Reporter: Ridwan Nanda Mulyana | Editor: Handoyo .
KONTAN.CO.ID - JAKARTA. Pemerintah telah menyiapkan transformasi pada pemberian subsidi listrik. Rencananya, subsidi listrik diubah dari yang saat ini berbentuk barang atau komoditas, menjadi subsidi langsung dengan berbasis pada rumah tangga penerima.
Tim Nasional Percepatan Penanggulangan Kemiskinan (TNP2K) menilai, pemberian subsidi langsung terhadap rumah tangga penerima akan lebih tepat sasaran. Dengan begitu, anggaran subsidi pun bisa terpangkas sehingga terjadi penghematan Anggaran Penerimaan dan Belanja Negara (APBN).
Sekretaris Eksekutif TNP2K Bambang Widianto menyampaikan, dengan subsidi yang diberikan langsung kepada rumah tangga, maka harga listrik rumah tangga yang dijual oleh PT PLN (Persero) bisa sesuai dengan harga keekonomian. Sehingga bisa membuat arus kas PLN menjadi lebih sehat, mengingat selama ini PLN harus lebih dulu menunggu pembayaran subsidi dari pemerintah.
Dengan subsidi langsung ke rumah tangga, maka pembayaran akan langsung diterima PLN. Mekanismenya, melalui Kementerian Sosial (Kemensos), pemerintah akan memberikan subsidi langsung dengan besaran yang tetap.
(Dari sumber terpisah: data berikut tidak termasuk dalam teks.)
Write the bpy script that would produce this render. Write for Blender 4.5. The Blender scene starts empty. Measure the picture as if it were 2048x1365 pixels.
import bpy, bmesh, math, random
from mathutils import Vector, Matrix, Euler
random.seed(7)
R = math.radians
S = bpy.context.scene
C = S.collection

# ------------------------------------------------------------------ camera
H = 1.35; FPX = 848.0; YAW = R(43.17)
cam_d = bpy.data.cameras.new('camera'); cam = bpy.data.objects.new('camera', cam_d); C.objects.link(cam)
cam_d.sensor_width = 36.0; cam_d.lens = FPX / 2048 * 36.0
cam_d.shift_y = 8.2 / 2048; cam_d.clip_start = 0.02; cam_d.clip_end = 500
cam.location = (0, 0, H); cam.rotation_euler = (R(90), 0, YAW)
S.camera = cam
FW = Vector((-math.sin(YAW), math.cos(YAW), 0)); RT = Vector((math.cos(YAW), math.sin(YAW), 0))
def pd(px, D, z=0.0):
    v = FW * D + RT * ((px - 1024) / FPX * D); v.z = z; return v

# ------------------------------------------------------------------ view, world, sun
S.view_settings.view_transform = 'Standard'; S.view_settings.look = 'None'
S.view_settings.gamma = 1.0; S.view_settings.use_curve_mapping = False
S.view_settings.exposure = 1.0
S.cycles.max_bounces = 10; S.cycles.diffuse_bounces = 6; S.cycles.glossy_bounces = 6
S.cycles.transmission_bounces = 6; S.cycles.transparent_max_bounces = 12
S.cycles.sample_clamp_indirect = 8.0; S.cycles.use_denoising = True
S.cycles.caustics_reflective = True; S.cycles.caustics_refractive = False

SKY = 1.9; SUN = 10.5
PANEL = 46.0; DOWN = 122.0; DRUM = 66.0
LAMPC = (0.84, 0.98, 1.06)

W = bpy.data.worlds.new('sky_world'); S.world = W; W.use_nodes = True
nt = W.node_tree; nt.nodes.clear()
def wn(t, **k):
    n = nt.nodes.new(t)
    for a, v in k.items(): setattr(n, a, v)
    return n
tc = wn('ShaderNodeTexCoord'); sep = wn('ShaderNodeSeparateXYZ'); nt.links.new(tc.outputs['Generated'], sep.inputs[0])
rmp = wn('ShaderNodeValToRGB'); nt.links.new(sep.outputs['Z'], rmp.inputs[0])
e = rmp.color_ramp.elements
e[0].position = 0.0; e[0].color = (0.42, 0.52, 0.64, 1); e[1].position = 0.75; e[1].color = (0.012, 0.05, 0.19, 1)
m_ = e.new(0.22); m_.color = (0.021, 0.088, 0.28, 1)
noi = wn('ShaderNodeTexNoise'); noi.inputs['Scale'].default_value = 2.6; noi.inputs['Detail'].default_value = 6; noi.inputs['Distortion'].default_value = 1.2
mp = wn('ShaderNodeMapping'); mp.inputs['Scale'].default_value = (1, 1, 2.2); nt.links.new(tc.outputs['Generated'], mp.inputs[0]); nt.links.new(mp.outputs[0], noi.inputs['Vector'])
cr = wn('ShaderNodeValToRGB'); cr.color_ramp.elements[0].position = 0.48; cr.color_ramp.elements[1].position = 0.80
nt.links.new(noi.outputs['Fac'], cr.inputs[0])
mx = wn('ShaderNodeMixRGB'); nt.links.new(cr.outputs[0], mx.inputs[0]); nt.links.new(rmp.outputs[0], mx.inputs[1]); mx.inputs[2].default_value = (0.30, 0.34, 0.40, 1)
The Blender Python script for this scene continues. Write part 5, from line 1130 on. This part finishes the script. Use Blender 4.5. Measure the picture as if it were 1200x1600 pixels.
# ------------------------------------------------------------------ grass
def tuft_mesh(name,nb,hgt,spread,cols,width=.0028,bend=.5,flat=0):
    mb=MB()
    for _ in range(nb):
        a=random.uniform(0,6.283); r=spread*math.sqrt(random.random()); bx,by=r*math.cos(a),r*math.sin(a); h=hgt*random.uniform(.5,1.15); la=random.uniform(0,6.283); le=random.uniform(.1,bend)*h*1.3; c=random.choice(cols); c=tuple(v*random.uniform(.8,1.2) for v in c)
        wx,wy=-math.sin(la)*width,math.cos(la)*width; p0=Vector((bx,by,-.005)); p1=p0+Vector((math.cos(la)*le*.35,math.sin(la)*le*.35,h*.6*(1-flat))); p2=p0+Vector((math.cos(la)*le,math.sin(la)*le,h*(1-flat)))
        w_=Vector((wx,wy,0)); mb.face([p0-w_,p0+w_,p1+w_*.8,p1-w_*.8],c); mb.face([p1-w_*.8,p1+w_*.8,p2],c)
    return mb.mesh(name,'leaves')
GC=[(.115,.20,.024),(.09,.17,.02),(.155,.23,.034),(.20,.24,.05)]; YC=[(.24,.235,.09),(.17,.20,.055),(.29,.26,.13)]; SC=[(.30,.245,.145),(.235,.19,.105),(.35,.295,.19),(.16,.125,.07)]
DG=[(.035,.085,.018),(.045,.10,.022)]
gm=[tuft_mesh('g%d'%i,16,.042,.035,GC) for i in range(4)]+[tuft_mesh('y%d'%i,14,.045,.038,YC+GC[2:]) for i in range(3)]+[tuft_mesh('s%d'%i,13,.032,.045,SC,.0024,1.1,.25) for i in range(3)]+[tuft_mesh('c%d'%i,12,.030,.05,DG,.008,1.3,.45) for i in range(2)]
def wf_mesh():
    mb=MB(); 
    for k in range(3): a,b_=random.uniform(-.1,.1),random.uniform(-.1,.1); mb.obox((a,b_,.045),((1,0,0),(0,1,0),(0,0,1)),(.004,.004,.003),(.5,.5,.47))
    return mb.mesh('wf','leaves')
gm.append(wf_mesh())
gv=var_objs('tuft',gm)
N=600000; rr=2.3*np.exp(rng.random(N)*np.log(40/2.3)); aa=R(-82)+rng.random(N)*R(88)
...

Bambang memberikan gambaran, besaran subsidi yang akan ditransfer itu bisa mengacu pada rata-rata, batas bawah atau batas atas dari besaran subsidi per bulan.
"Misalnya rata rata Rp 95.000 - Rp 100.000 per bulan, kita berikan langsung ke rumah tangga melalui Kemensos. nanti menggunakan sistem perbankan. Untuk pelanggan pra-bayar, besaran subsidi dikonversi menjadi jumlah kWh (satuan listrik untuk kilo watt hour). Untuk pelanggan pasca bayar, subsidi dibayar dari rekening peneriman bantuan langsung ke PLN," terang Bambang dalam webinar yang digelar Selasa (3/11).
Baca Juga: Dorong infrastruktur penunjang kendaraan listrik, ESDM luncurkan SPBKLU
Bambang pun membeberkan mengenai simulasi penghematan APBN jika skema susbidi listrik diubah menjadi kebijakan subsidi langsung. Mengacu pada APBN tahun 2020, subsidi listrik ditetapkan sebesar 54,8 triliun. Jika menggunakan subsidi langsung, maka dana yang diperlakukan hanya sebesar Rp 31 trilun.
Artinya, ada potensi penghematan sebesar 23,8 triliun. Nilai itu dengan asumsi total penerima subsidi sebanyak 27,2 juta rumah tangga dengan nilai subsidi sebesar Rp 95.000 per bulan. Lebih lanjut, jika subsidi langsung juga diterapkan pada golongan pelanggan lainnya seperti pada golongan sosial, maka akan ada potensi penghematan lagi sebesar Rp 11,8 triliun.
Menurut Bambang, skema subsidi langsung ke rumah tangga penerima ini nantinya akan mengacu pada Data Terpadu Kesejahteraan Sosial (DTKS). Perubahan skema subsidi ini merupakan bagian dari transformasi subsidi secara keseluruhan.
Rencananya, subsidi langsung listrik ini akan terintegrasi dengan subsidi untuk LPG. Targetnya, pada tahun 2024 beban subsidi akan semakin berkurang, dan penyalurannya bisa terkonsolidasi melalui bantuan sosial.
"Tahun 2024, targetnya tadinya kita ingin mengurangi subsidi, baik di listrik, LPG dan juga pupuk, dan kalau bisa kami konsolidasikan kepada bantuan sosial oleh Kemensos," tandasnya.
Namun, perubahan skema subsidi ini memerlukan langkah politis, yakni kesepakatan antara pemerintah dan DPR RI. Pada kesempatan yang sama, Kepala Pusat Kebijakan APBN Badan Kebijakan Fiskal (BKF) Kementerian Keuangan Ubaidi Socheh Hamidi menyampaikan bahwa pihaknya sudah mengusulkan reformasi subsidi ini kepada DPR RI.